Listed records:
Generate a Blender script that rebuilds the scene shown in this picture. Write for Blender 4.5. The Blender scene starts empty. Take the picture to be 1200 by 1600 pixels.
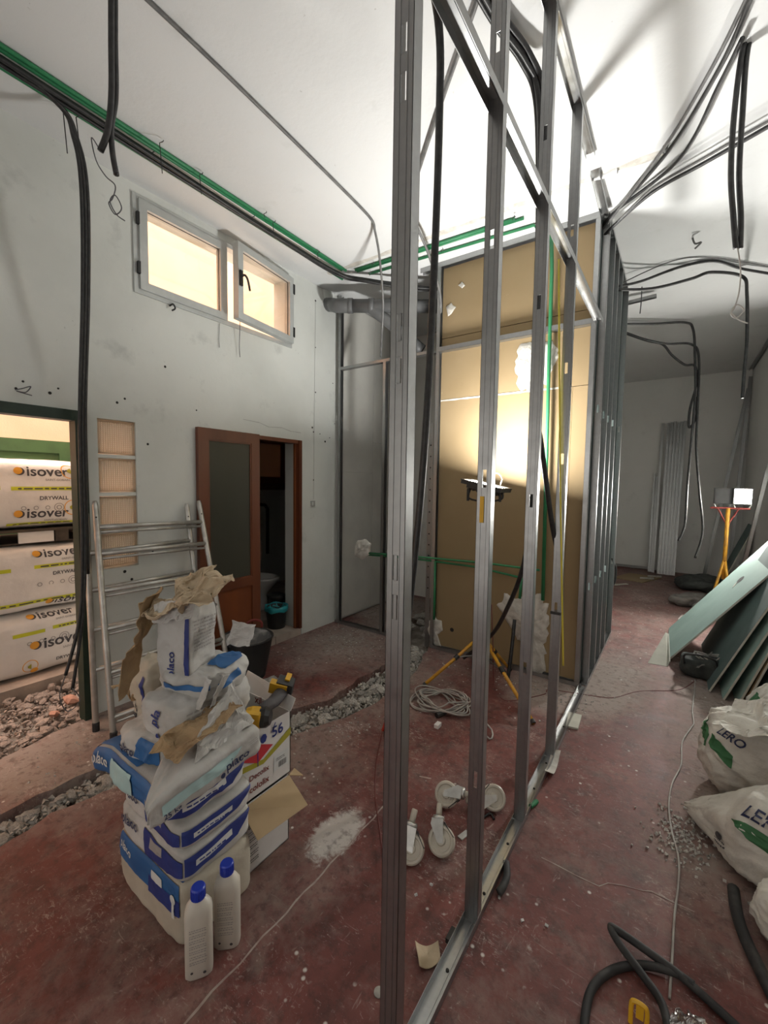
import bpy, math, random
from mathutils import Vector, Matrix, noise
random.seed(7)
sc = bpy.context.scene
col = sc.collection
PI = math.pi
# ------------------------------------------------------------------ camera
F, YAW, PITCH, ROLL, CAMH = 657.5, .60769, .0685, -.014614, 1.6
fw = Vector((-math.sin(YAW)*math.cos(PITCH), math.cos(YAW)*math.cos(PITCH), -math.sin(PITCH)))
rt = Vector((math.cos(YAW), math.sin(YAW), 0)); dn = fw.cross(rt)
cr, sr = math.cos(ROLL), math.sin(ROLL)
RX = rt*cr + dn*sr; RD = dn*cr - rt*sr
CAM = Vector((0, 0, CAMH))
cd = bpy.data.cameras.new('camera'); co = bpy.data.objects.new('camera', cd); col.objects.link(co)
cd.sensor_fit = 'VERTICAL'; cd.sensor_height = 36; cd.lens = F/1600*36; cd.clip_start = .02
up = -RD
co.matrix_world = Matrix(((RX.x, up.x, -fw.x, 0), (RX.y, up.y, -fw.y, 0), (RX.z, up.z, -fw.z, CAMH), (0, 0, 0, 1)))
sc.camera = co
# ------------------------------------------------------------------ world, large lights, exposure
w = bpy.data.worlds.new('world'); sc.world = w; w.use_nodes = True
w.node_tree.nodes['Background'].inputs[0].default_value = (1, .93, .86, 1)
w.node_tree.nodes['Background'].inputs[1].default_value = .8
sc.view_settings.view_transform = 'Standard'; sc.view_settings.look = 'None'
sc.view_settings.gamma = 1; sc.view_settings.use_curve_mapping = False
sc.view_settings.exposure = 0.48
def area(name, loc, d, sx, sy, e, c):
    l = bpy.data.lights.new(name, 'AREA'); l.shape = 'RECTANGLE'; l.size = sx; l.size_y = sy; l.energy = e; l.color = c
    o = bpy.data.objects.new(name, l); col.objects.link(o); o.location = loc
    o.rotation_euler = Vector(d).to_track_quat('-Z', 'Y').to_euler(); return o
area('courtyard_daylight', (-4.75, 2.2, 9.3), (0, 0, -1), 2.3, 7.5, 720, (1, .81, .70))
area('foreground_fill', (-1.1, -2.95, 1.5), (0, 1, 0), 3.2, 2.4, 4, (1, .97, .93))  # added fill behind the viewer to lift the foreground, no known source
ZC = 3.63; XL = -3.17; XR = .95; XS = -.54; Y0 = 3.59; YF = 9.6; YB = -2.6

# pixel of the 1200x1600 photograph -> point on a real plane of the room
def ray(x, y): return RX*((x-600)/F) + RD*((y-800)/F) + fw
def onp(x, y, i, v):
    d = ray(x, y); return CAM + d*((v-CAM[i])/d[i])
def fl(x, y, z=0): return onp(x, y, 2, z)
def oX(x, y, v): return onp(x, y, 0, v)
def oY(x, y, v): return onp(x, y, 1, v)
def dp(x, y, d): return CAM + ray(x, y)*d

# ------------------------------------------------------------------ materials
def nodes(name):
    m = bpy.data.materials.new(name); m.use_nodes = True
    nt = m.node_tree; b = nt.nodes['Principled BSDF']; return m, nt, b
def N(nt, t, **k):
    n = nt.nodes.new(t)
    for a, v in k.items():
        if a.startswith('i_'):
            key = a[2:]; key = int(key) if key.isdigit() else key
            n.inputs[key].default_value = v
        else: setattr(n, a, v)
    return n
def ramp(nt, fac, lo, hi, a=0., b=1.):
    r = N(nt, 'ShaderNodeMapRange'); r.inputs[1].default_value = lo; r.inputs[2].default_value = hi
    r.inputs[3].default_value = a; r.inputs[4].default_value = b
    nt.links.new(fac, r.inputs[0]); return r.outputs[0]
def mixc(nt, fac, a, b):
    m = N(nt, 'ShaderNodeMix', data_type='RGBA')
    for s, v in ((m.inputs[0], fac), (m.inputs[6], a), (m.inputs[7], b)):
        if isinstance(v, (tuple, list)): s.default_value = (*v, 1) if len(v) == 3 else v
        elif isinstance(v, float): s.default_value = v
        else: nt.links.new(v, s)
    return m.outputs[2]
def math2(nt, op, a, b):
    m = N(nt, 'ShaderNodeMath', operation=op)
    for i, v in enumerate((a, b)):
        if isinstance(v, (int, float)): m.inputs[i].default_value = v
        else: nt.links.new(v, m.inputs[i])
    return m.outputs[0]
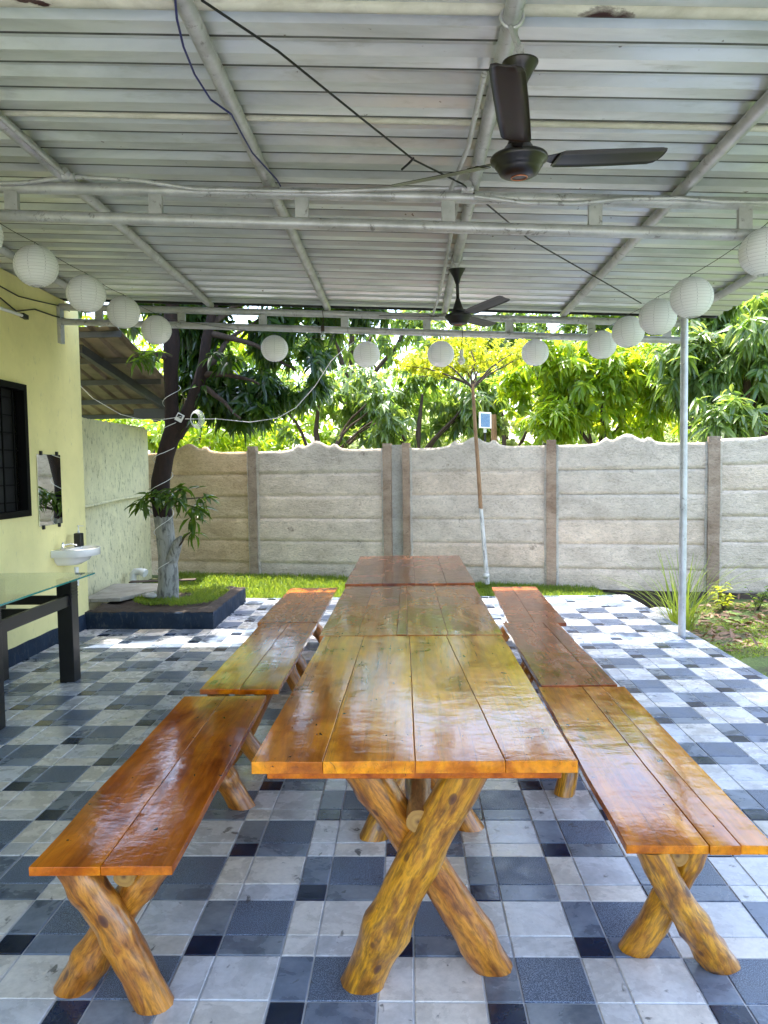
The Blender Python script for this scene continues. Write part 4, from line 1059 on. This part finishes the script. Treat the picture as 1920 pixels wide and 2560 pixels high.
# planter mango: trunk painted white at the foot, fork, dark crown in front of the fence
mloc = Vector((-2.6, 8.13, .14))
mg = thing('mango_tree', 'dark mango tree with whitewashed trunk growing in the blue planter', 'tree', mloc)
def T(px, py, Y=8.1): return at(px, py, Y=Y)-mloc
tr = MB().tube([Vector((.0, 0, -.05)), T(364, 1260), T(362, 1200), T(354, 1130), T(346, 1075), T(347, 1040), T(357, 985), T(366, 950), T(378, 925)],
               [.135, .108, .099, .097, .100, .092, .088, .094, .102], 20, 0, True, .12, 3)
trunk = tr.build('trunk', M['mango_bark'], mg)
MB().tube([T(376, 935), T(371, 900), T(371, 850), T(368, 800), T(371, 740), T(368, 690), T(375, 620), T(390, 480)], [.088, .076, .070, .074, .084, .072, .062, .04], 16, 0, True, .14, 5).build('stem', M['mango_bark'], mg)
MB().tube([T(378, 940), T(395, 912), T(415, 870), T(430, 825), T(440, 785), T(446, 735), T(455, 690), T(470, 620), T(500, 500)], [.088, .074, .066, .062, .058, .052, .048, .04, .03], 16, 0, True, .16, 7).build('stem', M['mango_bark'], mg)
MB().tube([T(372, 1210, 8.03), T(385, 1170, 7.98), T(392, 1160, 7.95)], [.06, .045, .02], 10, 0, True, .4, 7).build('stub', M['mango_bark'], mg)
limbs(mg, M['bark'], [at(440, 800, Y=8.1), at(436, 810, Y=8.1), at(450, 720, Y=8.1), at(455, 700, Y=8.1), at(371, 780, Y=8.1), at(430, 835, Y=8.1)],
      [at(560, 690, Y=8.3), at(560, 830, Y=8.0), at(640, 800, Y=8.4), at(560, 650, Y=8.6), at(300, 760, Y=7.8), at(520, 905, Y=7.9)], .035, mloc)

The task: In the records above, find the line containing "The Blender Python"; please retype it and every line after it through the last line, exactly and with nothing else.

Solution to this task:
The Blender Python script for this scene continues. Write part 4, from line 1059 on. This part finishes the script. Treat the picture as 1920 pixels wide and 2560 pixels high.
# planter mango: trunk painted white at the foot, fork, dark crown in front of the fence
mloc = Vector((-2.6, 8.13, .14))
mg = thing('mango_tree', 'dark mango tree with whitewashed trunk growing in the blue planter', 'tree', mloc)
def T(px, py, Y=8.1): return at(px, py, Y=Y)-mloc
tr = MB().tube([Vector((.0, 0, -.05)), T(364, 1260), T(362, 1200), T(354, 1130), T(346, 1075), T(347, 1040), T(357, 985), T(366, 950), T(378, 925)],
               [.135, .108, .099, .097, .100, .092, .088, .094, .102], 20, 0, True, .12, 3)
trunk = tr.build('trunk', M['mango_bark'], mg)
MB().tube([T(376, 935), T(371, 900), T(371, 850), T(368, 800), T(371, 740), T(368, 690), T(375, 620), T(390, 480)], [.088, .076, .070, .074, .084, .072, .062, .04], 16, 0, True, .14, 5).build('stem', M['mango_bark'], mg)
MB().tube([T(378, 940), T(395, 912), T(415, 870), T(430, 825), T(440, 785), T(446, 735), T(455, 690), T(470, 620), T(500, 500)], [.088, .074, .066, .062, .058, .052, .048, .04, .03], 16, 0, True, .16, 7).build('stem', M['mango_bark'], mg)
MB().tube([T(372, 1210, 8.03), T(385, 1170, 7.98), T(392, 1160, 7.95)], [.06, .045, .02], 10, 0, True, .4, 7).build('stub', M['mango_bark'], mg)
limbs(mg, M['bark'], [at(440, 800, Y=8.1), at(436, 810, Y=8.1), at(450, 720, Y=8.1), at(455, 700, Y=8.1), at(371, 780, Y=8.1), at(430, 835, Y=8.1)],
      [at(560, 690, Y=8.3), at(560, 830, Y=8.0), at(640, 800, Y=8.4), at(560, 650, Y=8.6), at(300, 760, Y=7.8), at(520, 905, Y=7.9)], .035, mloc)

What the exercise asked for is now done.